The listing must be reproduced in full, exactly as it stands.

[Given data start]

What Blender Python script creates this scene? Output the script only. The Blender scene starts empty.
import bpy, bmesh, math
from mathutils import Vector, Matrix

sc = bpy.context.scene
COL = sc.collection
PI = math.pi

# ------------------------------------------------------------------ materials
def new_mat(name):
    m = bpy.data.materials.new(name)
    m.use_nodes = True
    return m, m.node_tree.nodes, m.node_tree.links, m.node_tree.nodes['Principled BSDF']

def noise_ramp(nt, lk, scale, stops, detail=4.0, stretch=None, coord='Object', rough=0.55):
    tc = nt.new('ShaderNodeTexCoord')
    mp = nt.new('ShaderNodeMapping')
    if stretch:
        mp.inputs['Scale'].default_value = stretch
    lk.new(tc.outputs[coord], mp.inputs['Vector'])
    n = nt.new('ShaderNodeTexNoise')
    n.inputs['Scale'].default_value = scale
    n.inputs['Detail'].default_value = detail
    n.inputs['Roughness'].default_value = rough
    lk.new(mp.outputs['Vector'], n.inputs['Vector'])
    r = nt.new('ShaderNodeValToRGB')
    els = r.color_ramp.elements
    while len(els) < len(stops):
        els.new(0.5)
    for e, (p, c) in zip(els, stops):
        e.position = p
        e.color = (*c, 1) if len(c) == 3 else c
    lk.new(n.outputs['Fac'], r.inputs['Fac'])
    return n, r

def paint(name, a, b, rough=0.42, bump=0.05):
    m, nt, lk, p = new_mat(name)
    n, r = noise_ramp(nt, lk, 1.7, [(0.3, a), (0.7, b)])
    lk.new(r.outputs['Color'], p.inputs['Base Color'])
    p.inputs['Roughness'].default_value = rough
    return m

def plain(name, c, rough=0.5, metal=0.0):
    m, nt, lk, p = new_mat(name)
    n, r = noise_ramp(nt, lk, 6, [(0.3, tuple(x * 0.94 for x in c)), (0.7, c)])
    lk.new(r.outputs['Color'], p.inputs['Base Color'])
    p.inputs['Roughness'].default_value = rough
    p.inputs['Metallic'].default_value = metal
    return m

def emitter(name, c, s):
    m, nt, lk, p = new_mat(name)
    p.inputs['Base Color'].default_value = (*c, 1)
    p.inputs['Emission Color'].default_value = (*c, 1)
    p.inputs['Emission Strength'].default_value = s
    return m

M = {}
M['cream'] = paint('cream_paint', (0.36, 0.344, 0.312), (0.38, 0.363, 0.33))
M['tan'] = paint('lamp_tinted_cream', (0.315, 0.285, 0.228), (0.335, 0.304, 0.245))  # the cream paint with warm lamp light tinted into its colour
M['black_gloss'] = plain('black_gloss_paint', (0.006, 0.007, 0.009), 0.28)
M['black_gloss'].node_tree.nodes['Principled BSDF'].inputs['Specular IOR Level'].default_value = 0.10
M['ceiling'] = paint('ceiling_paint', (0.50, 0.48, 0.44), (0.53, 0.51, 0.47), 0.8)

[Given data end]

▶ [Written answer]:
What Blender Python script creates this scene? Output the script only. The Blender scene starts empty.
import bpy, bmesh, math
from mathutils import Vector, Matrix

sc = bpy.context.scene
COL = sc.collection
PI = math.pi

# ------------------------------------------------------------------ materials
def new_mat(name):
    m = bpy.data.materials.new(name)
    m.use_nodes = True
    return m, m.node_tree.nodes, m.node_tree.links, m.node_tree.nodes['Principled BSDF']

def noise_ramp(nt, lk, scale, stops, detail=4.0, stretch=None, coord='Object', rough=0.55):
    tc = nt.new('ShaderNodeTexCoord')
    mp = nt.new('ShaderNodeMapping')
    if stretch:
        mp.inputs['Scale'].default_value = stretch
    lk.new(tc.outputs[coord], mp.inputs['Vector'])
    n = nt.new('ShaderNodeTexNoise')
    n.inputs['Scale'].default_value = scale
    n.inputs['Detail'].default_value = detail
    n.inputs['Roughness'].default_value = rough
    lk.new(mp.outputs['Vector'], n.inputs['Vector'])
    r = nt.new('ShaderNodeValToRGB')
    els = r.color_ramp.elements
    while len(els) < len(stops):
        els.new(0.5)
    for e, (p, c) in zip(els, stops):
        e.position = p
        e.color = (*c, 1) if len(c) == 3 else c
    lk.new(n.outputs['Fac'], r.inputs['Fac'])
    return n, r

def paint(name, a, b, rough=0.42, bump=0.05):
    m, nt, lk, p = new_mat(name)
    n, r = noise_ramp(nt, lk, 1.7, [(0.3, a), (0.7, b)])
    lk.new(r.outputs['Color'], p.inputs['Base Color'])
    p.inputs['Roughness'].default_value = rough
    return m

def plain(name, c, rough=0.5, metal=0.0):
    m, nt, lk, p = new_mat(name)
    n, r = noise_ramp(nt, lk, 6, [(0.3, tuple(x * 0.94 for x in c)), (0.7, c)])
    lk.new(r.outputs['Color'], p.inputs['Base Color'])
    p.inputs['Roughness'].default_value = rough
    p.inputs['Metallic'].default_value = metal
    return m

def emitter(name, c, s):
    m, nt, lk, p = new_mat(name)
    p.inputs['Base Color'].default_value = (*c, 1)
    p.inputs['Emission Color'].default_value = (*c, 1)
    p.inputs['Emission Strength'].default_value = s
    return m

M = {}
M['cream'] = paint('cream_paint', (0.36, 0.344, 0.312), (0.38, 0.363, 0.33))
M['tan'] = paint('lamp_tinted_cream', (0.315, 0.285, 0.228), (0.335, 0.304, 0.245))  # the cream paint with warm lamp light tinted into its colour
M['black_gloss'] = plain('black_gloss_paint', (0.006, 0.007, 0.009), 0.28)
M['black_gloss'].node_tree.nodes['Principled BSDF'].inputs['Specular IOR Level'].default_value = 0.10
M['ceiling'] = paint('ceiling_paint', (0.50, 0.48, 0.44), (0.53, 0.51, 0.47), 0.8)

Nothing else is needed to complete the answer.